Et pourtant…je fais pivoter ma chaise en écrivant ce billet et je prends le spectacle en pleine gueule. Le vent fort soulève des déferlantes dont le fracas couvre la rumeur de la ville. Je vois de loin, sur la plage, un petit bonhomme courir derrière les goélands et les mouettes.

Et d’autres qui creusent le sable avec la foi des bâtisseurs ou qui affrontent, de leurs pieds dodus, la mousse des vagues mourantes avec la fierté des conquérants. Des pélicans passent en formation, silencieux. Des bateaux blancs tracent un sillon d’écume. Ce soir, les transatlantiques glisseront sur la ligne d’horizon, tout rosés des lueurs du soleil couchant.

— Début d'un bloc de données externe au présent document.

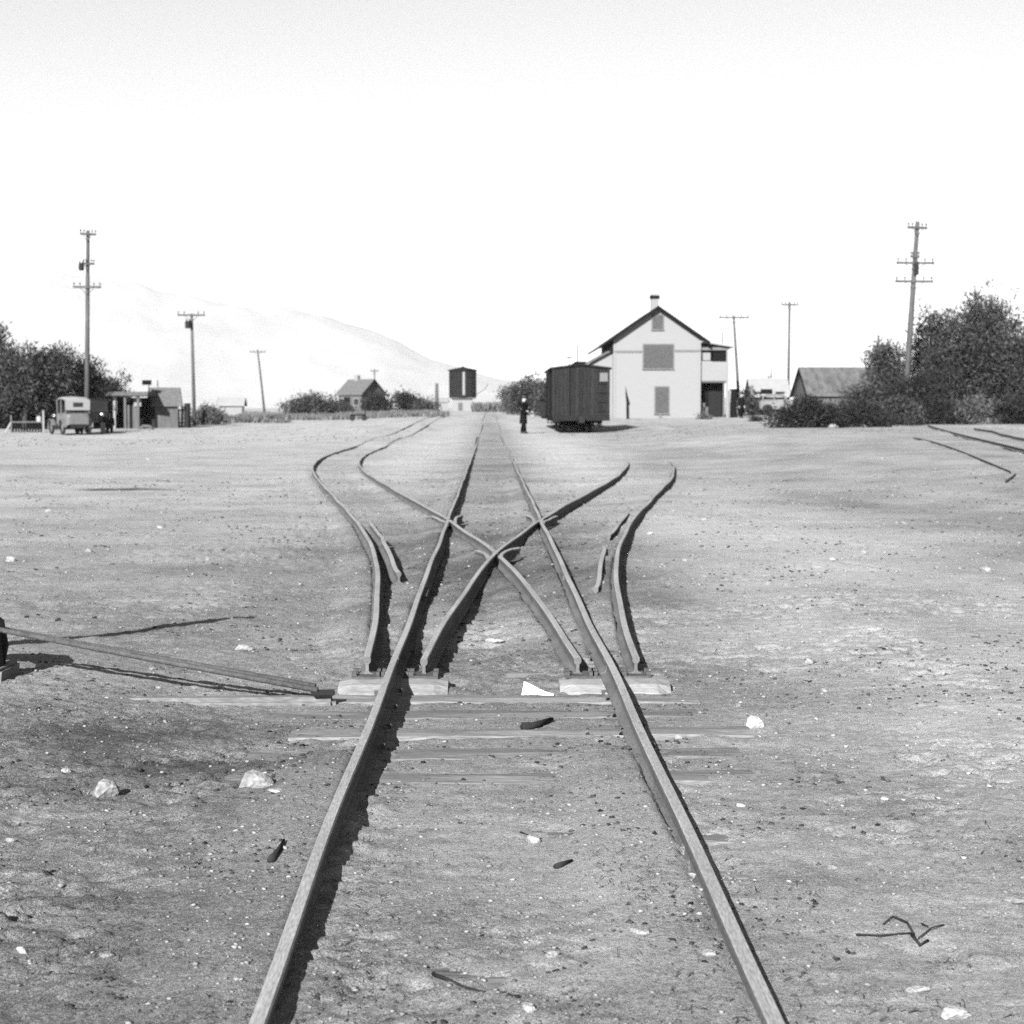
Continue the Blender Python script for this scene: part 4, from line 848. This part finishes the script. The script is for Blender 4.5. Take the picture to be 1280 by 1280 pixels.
# ------------------------------------------------------------------ people
def skin_mesh(name, verts, edges, radii, root, m, parent, sub=2):
    me = bpy.data.meshes.new(name); me.from_pydata(verts, edges, []); o = bpy.data.objects.new(name, me)
    COL.objects.link(o); o.modifiers.new('skin', 'SKIN'); sv = me.skin_vertices[0].data
    for i, r in enumerate(radii): sv[i].radius = r if hasattr(r, '__len__') else (r, r)
    sv[root].use_root = True; sb = o.modifiers.new('sub', 'SUBSURF'); sb.levels = sub; sb.render_levels = sub
    bpy.context.view_layer.update(); dg = bpy.context.evaluated_depsgraph_get(); nm = bpy.data.meshes.new_from_object(o.evaluated_get(dg)); bpy.data.objects.remove(o)
    nm.materials.clear(); nm.materials.append(m); return link(name, nm, parent, None, True)
def person(loc, H_, rz, label, arms, coat_len=.62, hat=True, coat='coat', legs='coat', stride=.10):
    """figure facing -Y before turning; arms: ((elbow), (hand)) for right then left, in fractions of the height"""
    t = thing('person', label, 'person', loc, rz); h = H_
    V = [(0, 0, .53), (0, 0, .66), (0, .005, .78), (0, .0, .845), (0, -.012, .885), (0, -.015, .935), (0, -.008, .975)]; R = [(.075, .055), (.07, .055), (.085, .055), (.033, .033), (.042, .05), (.046, .056), (.03, .038)]
    E = [(0, 1), (1, 2), (2, 3), (3, 4), (4, 5), (5, 6)]
    for s, st in ((-1, -stride), (1, stride)):
        b = len(V); V += [(s * .05, 0, .49), (s * .055, st * .35 - .01, .275), (s * .06, st * .7 + .005, .045), (s * .065, st * .7 - .045, .018), (s * .067, st * .7 - .075, .012)]; R += [.056, .036, .024, .022, .016]; E += [(0, b), (b, b + 1), (b + 1, b + 2), (b + 2, b + 3), (b + 3, b + 4)]
    for s, (el, ha) in zip((-1, 1), arms):
        b = len(V); V += [(s * .10, 0, .80), el, ha]; R += [.036, .027, .017]; E += [(2, b), (b, b + 1), (b + 1, b + 2)]
        d = (Vector(ha) - Vector(el)).normalized(); sidev = d.cross(Vector((0, 0, 1))).normalized(); pal = Vector(ha) + d * .028; V.append(tuple(pal)); R.append((.016, .012)); E.append((b + 2, b + 3))
        for k, (o_, L_) in enumerate(((-.014, .030), (-.005, .035), (.005, .033), (.013, .026))):
            c = len(V); V += [tuple(pal + sidev * o_ + d * .012), tuple(pal + sidev * o_ + d * L_ * .7 + Vector((0, 0, -.006))), tuple(pal + sidev * o_ + d * L_ + Vector((0, 0, -.016)))]; R += [.0055, .0050, .0042]; E += [(b + 3, c), (c, c + 1), (c + 1, c + 2)]
        c = len(V); V += [tuple(Vector(ha) + d * .012 - sidev * .016), tuple(Vector(ha) + d * .026 - sidev * .024)]; R += [.006, .005]; E += [(b + 2, c), (c, c + 1)]
    V = [tuple(c * h for c in v) for v in V]; R = [tuple(c * h for c in r) if hasattr(r, '__len__') else r * h for r in R]
    skin_mesh('body', V, E, R, 0, M['skin'], t)
    # face details
    mb = MB(); mb.tube([(0, -.058 * h, .938 * h), (0, -.074 * h, .918 * h)], [.006 * h, .010 * h], 6); mb.build('nose', M['skin'], t)
    for s in (-1, 1): MB().lathe([(.002, -.004), (.006, 0), (.002, .004)], (s * .017 * h, -.062 * h, .938 * h), 6, 'y').build('eye', M['cardark'], t); MB().box((s * .048 * h, -.01 * h, .93 * h), (.008 * h, .018 * h, .03 * h)).build('ear', M['skin'], t, .003)
    MB().box((0, -.064 * h, .903 * h), (.026 * h, .006 * h, .005 * h)).build('mouth', M['trouser'], t)
    # coat as one lofted shell with sleeves
    mb = MB(); rings = [(.855, .046, .042), (.835, .075, .052), (.81, .118, .064), (.76, .125, .074), (.66, .108, .072), (.58, .112, .076), (.48, .124, .084), (.36, .128, .088), (1 - coat_len - .12, .134, .094)]; n = 20; VV = []; FF = []
    for i, (z, a, b) in enumerate(rings):
        for j in range(n):
            q = 2 * math.pi * j / n; wv = 1 + .05 * math.sin(3 * q + i) * (i > 4); VV.append((a * math.cos(q) * wv * h, b * math.sin(q) * wv * h + .002 * h, z * h))
    for i in range(len(rings) - 1):
        for j in range(n): FF.append((i * n + j, i * n + (j + 1) % n, (i + 1) * n + (j + 1) % n, (i + 1) * n + j))
    mb.add(VV, FF)
    for s, (el, ha) in zip((-1, 1), arms):
        A = Vector((s * .095, 0, .815)); B = Vector(el); C = B.lerp(Vector(ha), .88); mb.tube([A * h, A.lerp(B, .5) * h, B * h, C * h], [.047 * h, .043 * h, .036 * h, .031 * h], 10)
    mb.build('coat', M[coat], t, 0, True)
    for s, st in ((-1, -stride), (1, stride)):
        MB().tube([(s * .05 * h, 0, .50 * h), (s * .056 * h, (st * .35 - .01) * h, .275 * h), (s * .06 * h, (st * .7 + .004) * h, .05 * h)], [.062 * h, .048 * h, .040 * h], 12).build('trouser_leg', M[legs], t, 0, True)
        MB().tube([(s * .06 * h, (st * .7 + .03) * h, .022 * h), (s * .063 * h, (st * .7 - .03) * h, .024 * h), (s * .066 * h, (st * .7 - .085) * h, .014 * h)], [.026 * h, .029 * h, .018 * h], 10).build('shoe', M['tyre'], t, 0, True)
    if hat:
        MB().lathe([(.050, .955), (.088, .958), (.090, .965), (.056, .972), (.054, 1.005), (.046, 1.022), (.02, 1.018)], (0, -.006, 0), 20).build('hat', M['hat'], t, 0, True)
        o = [c for c in bpy.data.objects if c.parent == t and c.name.startswith('hat')][-1]; o.scale = (h, h, h)
    else: MB().lathe([(.047, .93), (.052, .955), (.05, .985), (.03, 1.0), (.005, 1.003)], (0, .004 * h, 0), 16).build('hair', M['hat'], t, 0, True).scale = (h, h, h)
    return t
f = foot(654.5, 78.0); f.z = zfine(f.x, f.y)
person(f, 1.72, 1.05, 'person in a long dark overcoat and hat walking beside the boxcar', (((-.15, -.03, .62), (-.12, -.17, .60)), ((.16, -.06, .62), (.10, -.20, .58))), stride=.12)
p1 = foot(668.5, 77.9)
o = MB().box((0, 0, 0), (.20, .10, .18), .3, .02).build('bundle', M['stone'], None, .03); o.location = (at(665.5, 520, 77.7).x, 77.72, at(666, 520, 77.7).z); tag(o, 'small white bundle held by the person beside the boxcar', 'bundle')
f = foot(926.5, 115.5); f.z = zfine(f.x, f.y)
person(f, 1.70, .5, 'person in dark clothes standing at the pole right of the depot', (((-.13, .02, .63), (-.13, -.03, .48)), ((.14, .02, .63), (.13, -.04, .48))), coat_len=.5, stride=.08)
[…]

Et d’autres images me viennent en cascade: le ciel bleu étoilé de verts palmiers, les bougainvillées qui débordent des jardins, les lauriers-roses en fleur, les racines entrelacées de la mangrove, les oiseaux aquatiques qui s’élèvent de leur grand vol tranquille, trois canard qui rasent l’eau d’un canal à la brunante, les aigles innombrables qui planent plus haut que les tours, toute une nature qui tient tête à l’envahisseur. Et la chaleur, la bienfaisante chaleur dont se gave la peau nue…

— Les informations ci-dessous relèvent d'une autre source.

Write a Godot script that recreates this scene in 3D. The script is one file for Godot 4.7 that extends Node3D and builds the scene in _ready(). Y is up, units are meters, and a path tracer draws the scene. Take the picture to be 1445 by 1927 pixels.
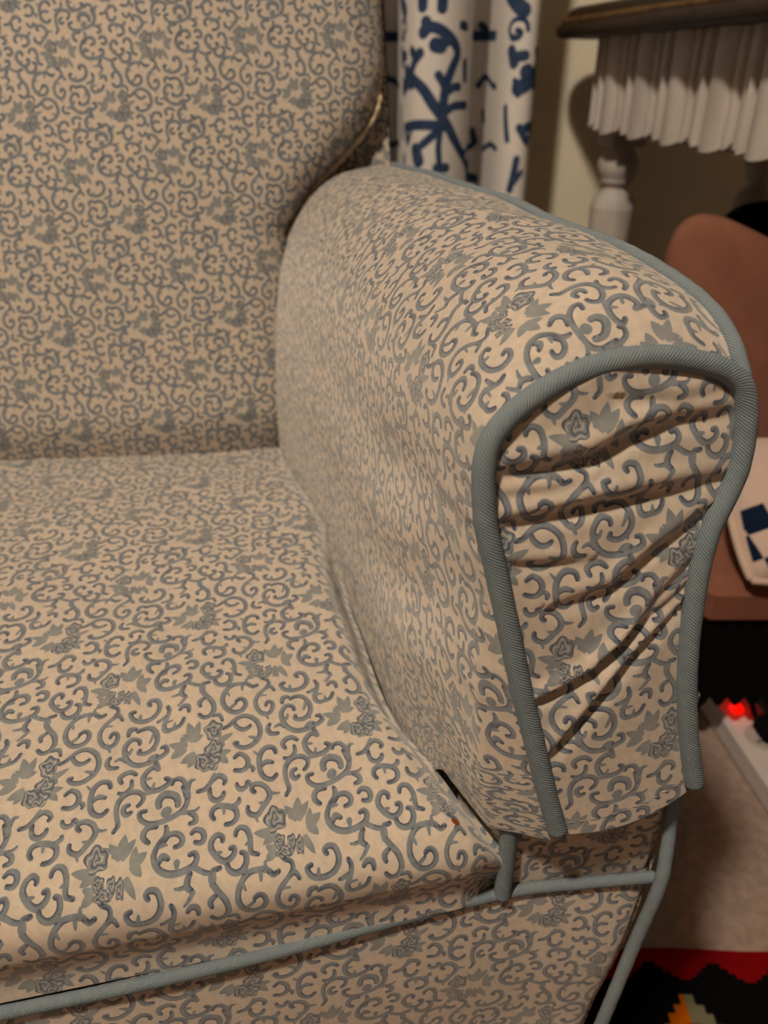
extends Node3D
# A slip-covered armchair corner seen from close above. Chair coordinates: a = towards its right arm, h = height, b = towards its back.

const TURN := 12.0
var rng := RandomNumberGenerator.new()
var M := {}
var CA := Vector3(cos(deg_to_rad(TURN)), 0, -sin(deg_to_rad(TURN)))
var CB := Vector3(-sin(deg_to_rad(TURN)), 0, -cos(deg_to_rad(TURN)))
var CO := Vector3(0, 0, -0.262)

# ---------------------------------------------------------------- helpers
func cw(a: float, h: float, b: float) -> Vector3:
	return CO + CA * a + CB * b + Vector3(0, h, 0)

func thing(called: String, label: String, category: String, at := Vector3.ZERO) -> Node3D:
	var o := Node3D.new()
	o.name = called
	add_child(o, true)
	o.position = at
	o.set_meta("label", label)
	o.set_meta("category", category)
	return o

func part(called: String, mesh: Mesh, mat: Material, parent: Node3D) -> MeshInstance3D:
	# mesh given in world coordinates
	var o := MeshInstance3D.new()
	o.name = called
	o.mesh = mesh
	o.material_override = mat
	o.cast_shadow = GeometryInstance3D.SHADOW_CASTING_SETTING_ON
	parent.add_child(o, true)
	var off := Vector3.ZERO
	var p: Node = parent
	while p is Node3D and p != self:
		off += (p as Node3D).position
		p = p.get_parent()
	o.position = -off
	return o

func struct(called: String, mesh: Mesh, mat: Material) -> MeshInstance3D:
	var o := part(called, mesh, mat, self)
	o.set_meta("kind", "structure")
	return o

func cr(p: Array, t: float):
	# Catmull-Rom through the points of p, t in 0..1
	var n := p.size() - 1
	var f := clampf(t, 0.0, 1.0) * n
	var i := mini(int(f), n - 1)
	var u := f - i
	var p0 = p[maxi(i - 1, 0)]
	var p1 = p[i]
	var p2 = p[i + 1]
	var p3 = p[mini(i + 2, n)]
	return 0.5 * (2.0 * p1 + (p2 - p0) * u + (2.0 * p0 - 5.0 * p1 + 4.0 * p2 - p3) * u * u + (3.0 * p1 - p0 - 3.0 * p2 + p3) * u * u * u)

func mix_in(xs: Array, ys: Array, x: float) -> float:
	if x <= xs[0]:
		return ys[0]
	for i in range(1, xs.size()):
		if x <= xs[i]:
			return lerpf(ys[i - 1], ys[i], (x - xs[i - 1]) / (xs[i] - xs[i - 1]))
	return ys[-1]

func finish(v: PackedVector3Array, uv: PackedVector2Array, idx: PackedInt32Array, seam_pairs := []) -> ArrayMesh:
	var nor := PackedVector3Array()
	nor.resize(v.size())
	for k in range(0, idx.size(), 3):
		var a := v[idx[k]]
		var n := (v[idx[k + 2]] - a).cross(v[idx[k + 1]] - a)
		for j in 3:
			nor[idx[k + j]] += n
	for s in seam_pairs:
		var both := nor[s[0]] + nor[s[1]]
		nor[s[0]] = both
		nor[s[1]] = both
	for k in nor.size():
		nor[k] = nor[k].normalized() if nor[k].length() > 1e-14 else Vector3.UP
	var tan := PackedFloat32Array()
	for k in nor.size():
		var t := nor[k].cross(Vector3.UP if absf(nor[k].y) < 0.9 else Vector3.RIGHT).normalized()
		tan.append_array([t.x, t.y, t.z, 1.0])
	var arr := []
	arr.resize(Mesh.ARRAY_MAX)
	arr[Mesh.ARRAY_VERTEX] = v
	arr[Mesh.ARRAY_NORMAL] = nor
	arr[Mesh.ARRAY_TANGENT] = tan
	arr[Mesh.ARRAY_TEX_UV] = uv
	arr[Mesh.ARRAY_INDEX] = idx
	var m := ArrayMesh.new()
	m.add_surface_from_arrays(Mesh.PRIMITIVE_TRIANGLES, arr)
	return m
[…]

L’humain fabrique du beau… et du laid. Pour sa part, la nature, même dans sa plus grande désolation, n’offre toujours que de la beauté. Mais qu’est-ce que cette beauté dont je parle sans la décrire sinon que dans ses manifestations? Quelque chose de plus grand que soi, qui nous échappe, qui nous attire vers le haut. Quelque chose qui nous fait rêver, non pas du monde de l’avoir, mais de celui de l’être. On regarde une fleur, un oiseau, un arbre, la mer, et quelque chose en soi s’apaise, s’ouvre et se remplit tout à la fois. Devant ce qui nous émerveille, il me semble que nous rétablissons le contact avec ce que certains appellent l’âme.

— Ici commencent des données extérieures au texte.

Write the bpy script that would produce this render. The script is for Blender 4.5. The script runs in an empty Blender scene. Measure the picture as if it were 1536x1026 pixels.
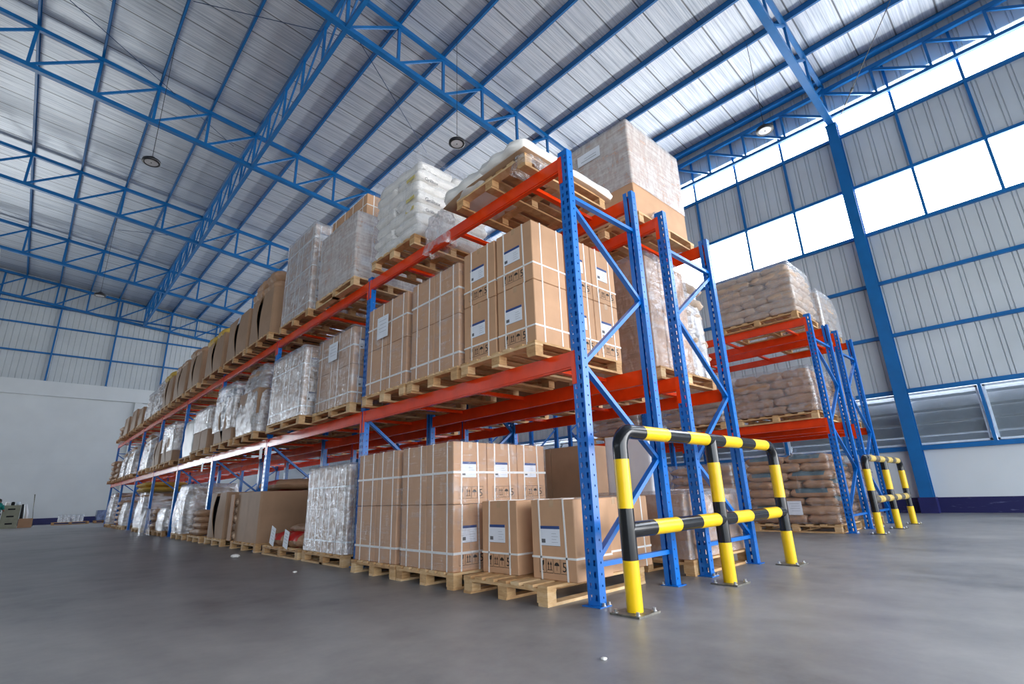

La Floride est un monde de contrastes où s’opposent les réalisations humaines et la magnificence de la nature, la sophistication et la simplicité, la futilité et l’authenticité. De mon nid, c’est la vue sur la mer que je préfère, mais à l’heure où celle-ci n’est plus qu’un gouffre sombre, le regard se porte tout naturellement sur la ville illuminée. Je termine mon verre de vin en observant avec indifférence l’agitation des citadins et en prenant la mesure du bien-être que me procure la compagnie quotidienne de la mer. Tant qu’à moi, le beau aura toujours le dernier mot.
Bonjour Carmen,
J’ai trouvé ton tecte particulièrement bien écrit. En te lisant, je vois les choses que tu décris si bien. Mais aussi parce qu’il fait appel à la conscience dans sa vie et que je partage avec toi ce sentiment de beauté et de grandeur de la nature. Merci.